I’m glad that people have connected with that scene. A lot of people call it “surprisingly intimate,” and I’m so happy that people got that from it. I think it might be my favorite scene as well. No, I think my favorite scene is the last scene [SPOILERS FOLLOW], simply because for a filmmaker, your favorite scenes are always the scenes that are exactly how you envisioned them. We only did one take of that, because it was actually really brave for those two to do that. It was very uncomfortable for them. It was about as close to, like, when we think of a sex scene, because… they’re naked. When the wigs come off, for them, it was really stripping away any privacy whatsoever.

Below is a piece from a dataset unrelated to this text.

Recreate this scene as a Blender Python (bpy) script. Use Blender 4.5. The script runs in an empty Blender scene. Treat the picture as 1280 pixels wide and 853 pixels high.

We actually approached it with a closed set. We allowed very few people in that laundromat. We had PAs out in the parking lot making sure that none of their acquaintances or friends could actually see into the laundromat. I didn’t want to make eye contact with them. Usually I do: when I’m directing, I make eye contact. But I didn’t want to make eye contact because I didn’t want them to feel as if I was invading their privacy any more. And they sat down, and they did that scene in one take, and they were just so incredibly wonderful. I never get emotional on my own film sets, because I know what I’ve written. I might be impressed with performances, but I’m never driven to the point where I’m actually getting emotional. But I sat behind the monitor, the little iPhone, watching it, and I actually started to get teary-eyed. I think that Mya and Kiki gave two amazing performances through this film, but they outdid themselves in that last scene. I can’t say enough. And I can’t thank them enough for putting their trust in me and doing something that is incredibly brave and incredibly hard for them to do. So that’s my favorite scene.